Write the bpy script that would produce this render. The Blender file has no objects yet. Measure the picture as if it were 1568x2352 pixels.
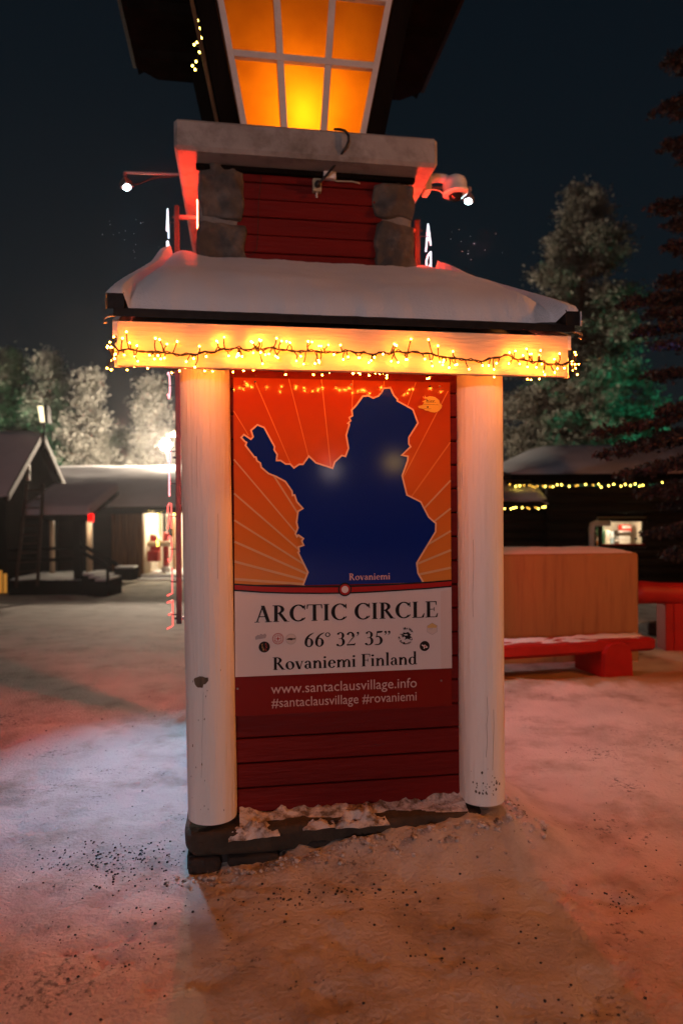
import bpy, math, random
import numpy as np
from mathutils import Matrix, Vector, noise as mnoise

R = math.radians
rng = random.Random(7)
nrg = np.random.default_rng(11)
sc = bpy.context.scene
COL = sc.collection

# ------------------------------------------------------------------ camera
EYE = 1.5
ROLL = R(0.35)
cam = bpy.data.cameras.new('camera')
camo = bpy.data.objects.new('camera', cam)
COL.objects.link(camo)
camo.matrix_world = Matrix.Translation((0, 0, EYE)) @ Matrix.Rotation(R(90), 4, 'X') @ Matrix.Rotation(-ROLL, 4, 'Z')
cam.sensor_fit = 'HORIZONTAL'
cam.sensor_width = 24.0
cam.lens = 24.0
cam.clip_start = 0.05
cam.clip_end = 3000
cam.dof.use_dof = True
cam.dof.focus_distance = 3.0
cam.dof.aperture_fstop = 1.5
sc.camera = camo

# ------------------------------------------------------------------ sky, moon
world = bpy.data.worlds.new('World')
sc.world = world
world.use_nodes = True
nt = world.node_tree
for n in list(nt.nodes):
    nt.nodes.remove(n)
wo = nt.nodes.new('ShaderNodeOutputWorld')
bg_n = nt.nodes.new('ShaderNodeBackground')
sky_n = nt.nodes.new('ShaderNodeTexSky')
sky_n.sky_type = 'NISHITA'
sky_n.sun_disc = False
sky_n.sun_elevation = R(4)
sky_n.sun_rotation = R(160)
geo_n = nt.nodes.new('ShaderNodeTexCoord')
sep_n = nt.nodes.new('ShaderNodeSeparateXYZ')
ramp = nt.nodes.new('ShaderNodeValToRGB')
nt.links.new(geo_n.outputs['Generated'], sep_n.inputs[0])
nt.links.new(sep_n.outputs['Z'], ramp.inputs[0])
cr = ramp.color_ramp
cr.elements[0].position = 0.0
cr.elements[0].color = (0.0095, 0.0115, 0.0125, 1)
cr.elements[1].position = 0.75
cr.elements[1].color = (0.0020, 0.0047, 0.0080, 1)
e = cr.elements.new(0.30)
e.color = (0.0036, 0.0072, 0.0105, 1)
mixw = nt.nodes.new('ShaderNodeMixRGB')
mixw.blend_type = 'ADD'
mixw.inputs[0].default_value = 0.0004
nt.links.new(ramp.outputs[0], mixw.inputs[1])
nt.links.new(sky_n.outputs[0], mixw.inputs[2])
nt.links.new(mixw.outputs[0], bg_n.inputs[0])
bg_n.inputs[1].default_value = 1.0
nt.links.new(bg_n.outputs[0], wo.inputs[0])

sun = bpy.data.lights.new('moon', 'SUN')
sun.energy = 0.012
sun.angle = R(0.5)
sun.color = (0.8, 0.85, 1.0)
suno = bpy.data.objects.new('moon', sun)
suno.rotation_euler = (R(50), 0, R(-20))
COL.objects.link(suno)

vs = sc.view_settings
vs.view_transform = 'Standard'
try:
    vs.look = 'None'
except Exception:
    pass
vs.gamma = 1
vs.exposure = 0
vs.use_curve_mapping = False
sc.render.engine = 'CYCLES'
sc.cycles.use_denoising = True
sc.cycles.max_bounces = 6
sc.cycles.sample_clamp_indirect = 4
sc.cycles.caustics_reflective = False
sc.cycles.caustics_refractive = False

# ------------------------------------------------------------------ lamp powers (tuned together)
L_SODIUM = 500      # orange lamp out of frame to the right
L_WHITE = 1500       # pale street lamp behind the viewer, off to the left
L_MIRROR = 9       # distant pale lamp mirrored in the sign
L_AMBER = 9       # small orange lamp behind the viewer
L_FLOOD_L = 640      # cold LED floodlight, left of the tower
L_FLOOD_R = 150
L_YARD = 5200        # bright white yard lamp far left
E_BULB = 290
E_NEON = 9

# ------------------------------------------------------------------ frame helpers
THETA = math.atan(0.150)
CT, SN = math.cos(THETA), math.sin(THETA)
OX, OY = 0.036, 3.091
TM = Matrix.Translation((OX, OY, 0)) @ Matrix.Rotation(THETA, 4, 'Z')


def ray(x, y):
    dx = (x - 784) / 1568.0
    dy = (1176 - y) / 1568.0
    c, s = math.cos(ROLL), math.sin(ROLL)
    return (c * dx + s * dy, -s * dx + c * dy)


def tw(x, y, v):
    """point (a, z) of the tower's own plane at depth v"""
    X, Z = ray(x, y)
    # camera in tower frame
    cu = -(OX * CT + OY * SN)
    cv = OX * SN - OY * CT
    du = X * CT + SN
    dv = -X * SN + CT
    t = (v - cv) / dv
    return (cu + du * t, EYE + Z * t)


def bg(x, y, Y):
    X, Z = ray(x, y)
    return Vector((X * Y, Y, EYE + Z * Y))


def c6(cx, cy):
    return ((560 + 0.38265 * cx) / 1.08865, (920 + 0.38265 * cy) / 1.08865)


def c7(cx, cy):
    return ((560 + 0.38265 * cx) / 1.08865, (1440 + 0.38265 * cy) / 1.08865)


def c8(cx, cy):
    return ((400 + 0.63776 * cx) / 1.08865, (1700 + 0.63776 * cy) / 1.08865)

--

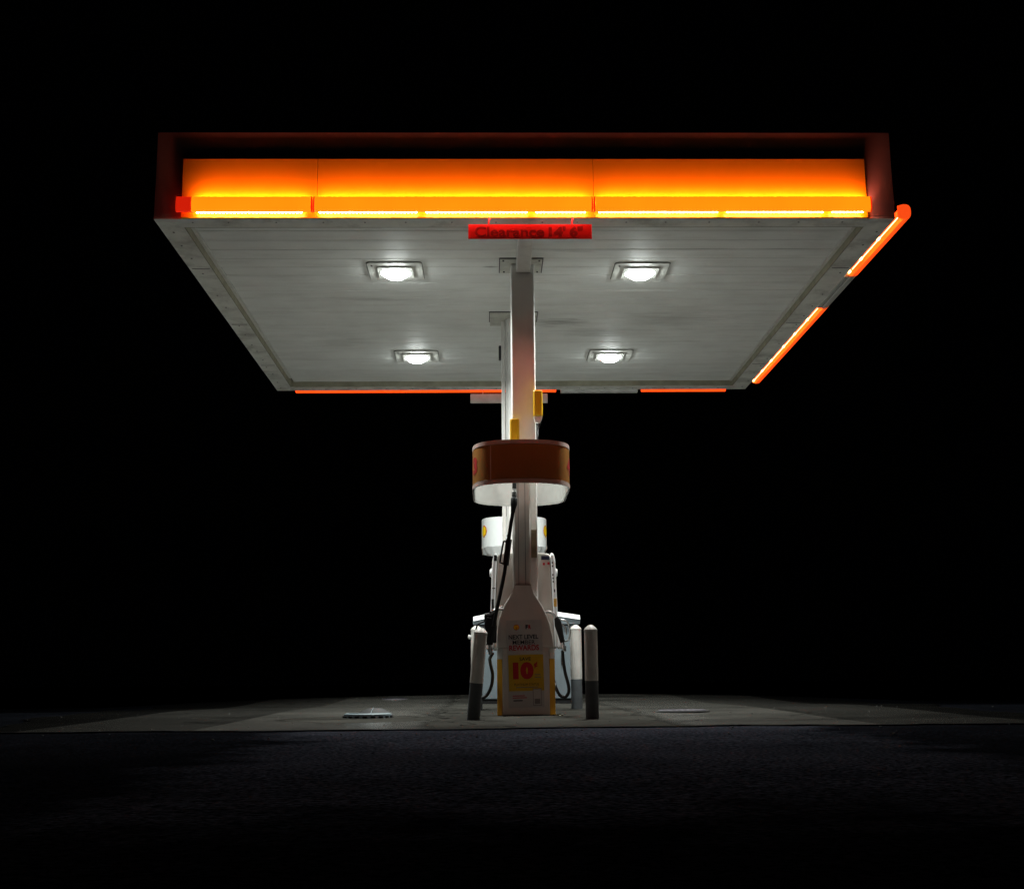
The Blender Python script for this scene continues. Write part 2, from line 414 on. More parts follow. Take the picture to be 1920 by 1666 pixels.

_JOB_: Write down every line of the data above that includes the string "script".

_SOLUTION BELOW_:
Write the bpy script that would produce this render. The Blender file has no objects yet. Measure the picture as if it were 1568x2352 pixels.
The Blender Python script for this scene continues. Write part 2, from line 414 on. More parts follow. Take the picture to be 1920 by 1666 pixels.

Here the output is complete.